Setting Up My First Homelab

2 min read

Three old workstations, a cheap managed switch, and a weekend. That’s how the homelab started.

Why Bother

Cloud is convenient until the bill arrives. Running your own infrastructure teaches you things that managed services deliberately hide — storage I/O, network latency, kernel tuning. More importantly, you can break it without consequences.

Hardware

I picked up three ex-corporate workstations for under €100 each. Dual-core Xeons, 32 GB ECC RAM, spinning disks I later replaced with SSDs. Not impressive on paper, but more than enough to run a Proxmox cluster, a NAS, and a handful of VMs simultaneously.

Proxmox

Proxmox VE is the hypervisor. It runs on Debian, exposes a clean web UI, and gets out of your way. Each node joined the cluster in under ten minutes.

The first lesson: always set up a separate management VLAN before you start moving VMs around. I didn’t, and spent an afternoon locked out of my own cluster.

Network

A managed switch was non-negotiable. VLAN segmentation from day one: management, trusted, IoT, guest. Flat networks are fine until they aren’t.

The router runs OPNsense on a small appliance.

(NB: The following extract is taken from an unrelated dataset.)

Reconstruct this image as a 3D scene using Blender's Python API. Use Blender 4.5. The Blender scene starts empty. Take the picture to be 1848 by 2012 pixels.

Firewall rules are explicit — default deny, everything else is intentional.

What’s Running

  • Three Proxmox nodes in a cluster
  • TrueNAS VM for storage (ZFS mirror)
  • Several Debian VMs for services
  • Monitoring via Grafana + Prometheus

What’s Next

Ceph for distributed storage, Kubernetes on top of the VMs, and eventually the whole thing defined in Terraform so a full rebuild is one command.